L'image, le son, la posture des acteurs donnent beaucoup plus de relief au récit parce que les spectateurs se projettent à travers les personnages. La fiction met en relief le travail d'écriture qui a été le mien. Ensuite, on touche beaucoup plus de personnes avec le cinéma qu'avec la littérature. Les gens lisent de moins en moins. Un film au cinéma, c'est plusieurs centaines de milliers d'entrées. Par ailleurs, il y a eu la série Kaboul [sur France 2] qui a regroupé 4 millions et demi de personnes devant leur petit écran. La télévision rentre dans tous les foyers. Beaucoup ont pu enfin découvrir les événements qui n'ont pas été couverts parce qu'il n'y avait pas de médias sur place, d'ONG, personne pour témoigner. Il n'y avait que des agents diplomatiques et des fonctionnaires qui sont soumis au droit de réserve. J'espérais une prise de conscience.
Aujourd'hui, j'ai le sentiment que plus on fait montre de malveillance, plus on est reconnu. On le voit bien à travers Donald Trump et certains responsables politiques en France. La parole s'est totalement libérée : on peut dire tout et n'importe quoi, être le plus malveillant possible et cela ne choque plus personne. Avec le film et les échanges que j'ai eus, j'ai vu qu'il y a des gens qui sont sensibles à la bienveillance. C'est la majorité silencieuse : les gens qui ne disent plus rien. Aujourd'hui, l'on entend des propos qui dénigrent la société française, qui remettent en cause les valeurs de la République. On entend dire que la liberté n'est pas un droit fondamental dans ce pays, que l'on peut remettre en cause certaines valeurs. Je trouve que c'est grave et que l'opinion publique, les médias et nos intellectuels français ne s'emparent pas suffisamment de ce sujet. J'ai le souvenir de grands intellectuels, d'hommes d'État qui, quand ils prenaient la parole, étaient écoutés. On n'a plus cette bienveillance qui prévalait avant, à l'époque où l'on avait de véritables intellectuels qui dénonçaient ce qui n'allait pas. C'est pour cela que j'ai écrit ce livre. Encore une fois, il n'y avait pas de journalistes, d'organisations humanitaires pour relater les actions menées, pour s'indigner des conditions dans lesquelles se trouvaient les Afghans et qui choquent quand on les découvre.

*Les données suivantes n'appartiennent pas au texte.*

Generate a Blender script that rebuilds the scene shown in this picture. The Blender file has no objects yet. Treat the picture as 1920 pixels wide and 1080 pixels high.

La France a fait montre d'une certaine exemplarité à Kaboul et vous le soulignez dans le livre...
J'ai tenu à écrire cette histoire parce que je voulais aussi rendre hommage à l'action de la France. La France a été fidèle à ses valeurs. Mais j'ai le sentiment qu'on n'en a pas trop parlé parce qu'il ne faut pas non plus rajouter à la tension qu'il y a en France. Car il y a ceux qui ont dit, à l'époque, que l'on n'avait pas assez fait et ceux qui pensaient que l'on en avait trop fait. Je dirais que l'on a fait ce qu'on a pu. Cette phrase est celle d'un collègue quand on nous a donné l'ordre de quitter l'Afghanistan après cet attentat meurtrier [survenu le 26 août à l'aéroport de Kaboul près d'Abbey Gate]. Cette phrase résume à elle seule notre état d'esprit à ce moment-là car nous, nous étions, avec le retour des talibans, en train d'assister au naufrage de l'Afghanistan.
Que représente pour vous le prix du général François Meyer décerné par la CNIH ?
Ce prix me touche d'autant plus que mon récit a été écrit non seulement pour témoigner d'une expérience, mais aussi pour transmettre des valeurs que j'ai toujours chevillées au corps : les sens de l'honneur, du devoir et de l'engagement. J'ai aussi voulu témoigner que le courage n'est pas l'absence de peur, mais la force de la surmonter pour incarner les valeurs de la France et en être digne. C'est un grand honneur car ce prix ne célèbre pas seulement un ouvrage : il salue une histoire et une mémoire, celle des Harkis, mais aussi celle d'un homme, François Meyer, qui symbolise l'humanité et le courage de ceux qui ont contribué à sauver des milliers d'hommes, de femmes et d'enfants d'une mort certaine.